Flux Research Group / School of Computing

Agile Protocols, an Application of Active Networking to Censor-Resistant Publishing Networks

Robert Ricci

Undergraduate Thesis, University of Utah School of Computing 2001.

Networking, Security


In this thesis we argue that content distribution in the face of censorship is an appropriate and feasible application of active networking. In the face of a determined and powerful adversary, every fixed protocol can become known and subsequently monitored, blocked, or its member nodes identified and attacked. Rapid and diverse protocol change is key to allowing information to continue to flow. Typically, decentralized protocol evolution is also an important aspect in providing censor-resistance for publishing networks. These goals can be achie ved with the help of active networking techniques, by allowing new protocol implementations, in the form of mobile code, to spread throughout the network.

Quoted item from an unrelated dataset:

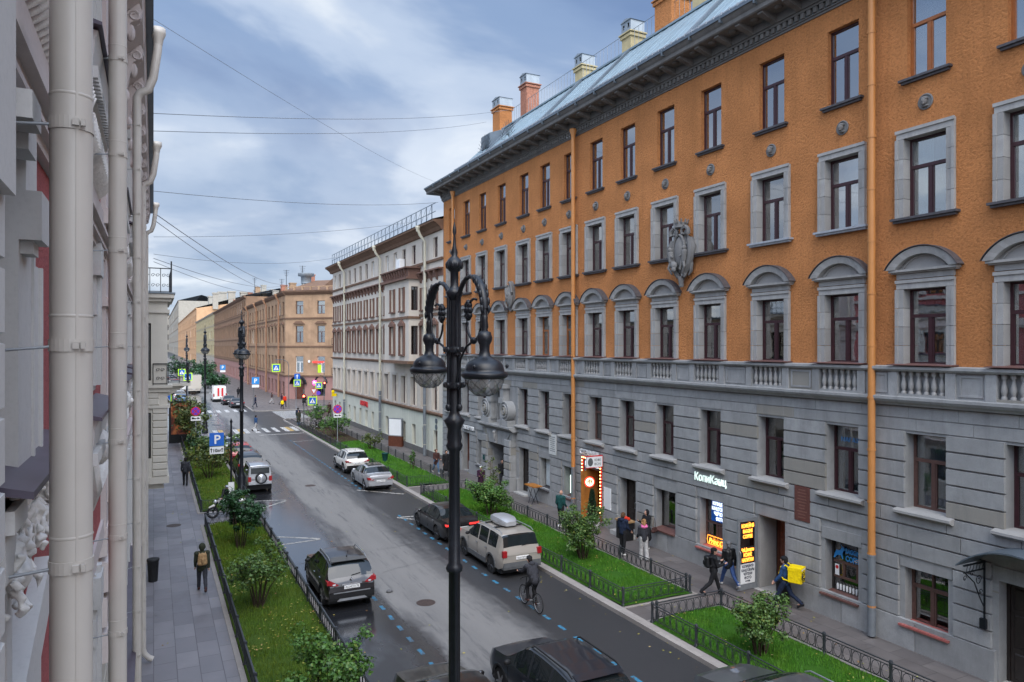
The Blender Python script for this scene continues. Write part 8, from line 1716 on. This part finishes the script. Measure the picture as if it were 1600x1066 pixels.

A programmable overlay network can provide protocol change and decentralized protocol evolution. Such a system, however, will need to take steps to ensure that programmability does not present excessive security threats to the network. Runtime isolation, protocol confidence ratings, encryption, and resource control are vital in this respect.

We have prototyped such a system as an extension to Freenet, a storage and retrieval system whose goals include censor resistance and anonymity for information publishers and consumers. Our prototype implements many of the mechanisms discussed in this thesis, indicating that our proposed ideas are feasible to implement.